The recent brutal escalation of Russia's involvement in the Syria conflict has made the proxy wars there unsustainable in their present form. The regional and world powers involved in the conflict are evidently minded to re-configure their policies so that they can carry on fighting for their various interests without regard for the well-being, rights and security of either the peoples of the region or their own populations. The Paris attacks have given them the opportunity to steam-roller new policies past domestic opinion.

The International Syria Support Group has accelerated its efforts to broker a ceasefire and issued a statement on 14 November - just a day after the Paris attacks - that appears to be a significant, though probably not decisive, step along this path. On 20th November the UN Security Council unanimously agreed a resolution that in effect calls for military action against ISIS-held areas in Syria and Iraq. The resolution relies on the process outlined by the Syria Support Group for a means to decide which Syrian and Iraqi militias might later be targeted along with ISIS, but it does nothing else to create a framework within which countries fighting ISIS can avoid conflict with one another. The arrangements for a Syrian ceasefire may eventually provide such a framework, or they may not. But the UN call for action against ISIS has immediate effect. 
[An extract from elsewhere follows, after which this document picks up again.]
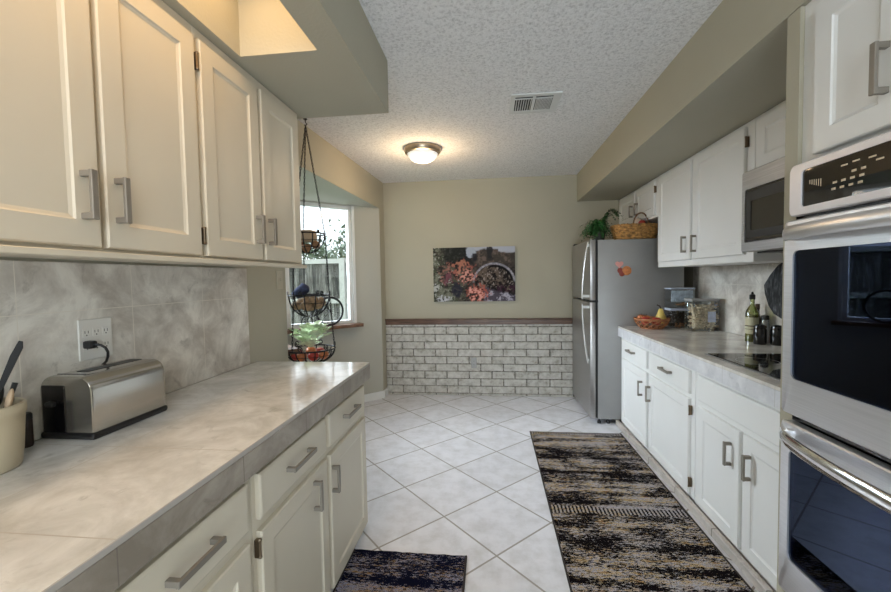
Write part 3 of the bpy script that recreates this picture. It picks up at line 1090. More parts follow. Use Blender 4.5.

We view the moves by the Syria Support Group with deep distrust, and the Security Council resolution with extreme alarm. It is a breathtaking attempt to bypass political discussion in UN member states, perhaps especially Britain and the US. It opens the door for a massive expansion of imperialist involvement in the Middle East, and risks unleashing a free-for-all amongst the major players. It gives a veneer of legality to imperialism and war. It will be used to try to marginalise opposition to war and destroy the anti-war movement as a serious political force. The movement must fight back.

We suspect that Britain, which holds the UN Security Council Presidency, played a key role in negotiating the resolution that was put before the Council.

We are firmly opposed to British involvement in wars in the Middle East, whether engineered by the British Government, the UN Security Council or any other organisation. We demand that our MPs vote against any such involvement.

We stand in solidarity with all the victims of war and terrorism.